コープ自然派では、各地で「田んぼの生きもの調査」に取り組んでいます。2019年6月30日(日)、豊岡市の「コウノトリ育むお米」の田んぼでは、約100名の組合員家族が「生きもの調査」を行いました(コープ自然派兵庫&NPO自然派食育・きちんときほん共催)。
コウノトリの郷づくりへ
かつて全国各地で姿を見ることができたコウノトリは、環境破壊や農薬の大量使用などによって1971年には日本の空から姿を消してしまいました。最後の生息地となった兵庫県豊岡市では1965年から人工飼育を開始、40年間に及ぶ苦難の日々を経て2005年にコウノトリを放鳥するなど、野生復帰をすすめています。
豊岡では、生産者・JA・行政などが一体となってコウノトリも棲める環境づくりを目ざしてさまざまな取り組みを行っています。その1つが「コウノトリ育む農法」です。「コウノトリ育む農法」とは、できる限り農薬や化学肥料を使わずにお米を栽培し、冬にも田んぼに水を張る「冬期湛水」や田植え1ヵ月前に水を張る「早期湛水」などを採用した農法です。このような取り組みによって田んぼや周辺の水路にはさまざまな生きものたちが棲息し、生きものたちの力を借りて安全でおいしいお米を収穫できるようになりました。
多様な生物たちが棲息
コープ自然派は豊岡市やJAたじまなどの取り組みに共感し、当初から「コウノトリ育むお米」を買い支えてきました。また、2006年から毎年豊岡市で「田んぼの生きもの調査」を行っています。今年も田んぼやその周辺でたくさんの生きものたちと出会い、大人も子どもも夢中になりました。土の中にはイトミミズやユスリカなど、水の中にはタイコウチ、ヒメアメンボ、コオイムシ、ホウネンエビ、ドジョウ、ゲンゴロウ、カワニナなど、畦にはトノサマガエル、アマガエル、コオロギ、ショウリョウバッタなど、そして、ときおり大空をコウノトリが旋回し、キアゲハ、ハグロトンボ、トビ、コサギ、ツバメなどが飛び交っていました。
昼食後は生きものたちの特徴や生態などについて、豊岡市コウノトリ共生課・宮垣さんと全農・山崎さんが解説。

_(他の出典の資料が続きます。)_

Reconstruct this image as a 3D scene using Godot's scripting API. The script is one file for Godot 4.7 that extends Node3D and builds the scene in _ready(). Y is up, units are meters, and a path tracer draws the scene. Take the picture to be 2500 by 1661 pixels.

イトミミズは頭を下にして土の中に棲息し、土と一緒に田んぼの有機物を食べて有機物を分解、イトミミズが増えると田んぼには「トロトロ層」と呼ばれる土が形成され、抑草効果を発揮します。「赤とんぼのヤゴの99%は田んぼで生まれますが、田んぼが減少するにつれて赤とんぼも減少しました、みんながごはんをしっかり食べることで田んぼが増え、赤とんぼも増えます」と山崎さん。そして、「生きものたちは食べたり食べられたりの世界。自分が一生懸命生きていることが他の生きものたちのためになり生態系を保ちます。農家の人たちのお米づくりにはたくさんの生きものたちの力を借りているので、ときには生きものたちにも目を向けてください」と宮垣さん。帰りにはみんなで生きものたちを田んぼに返しました。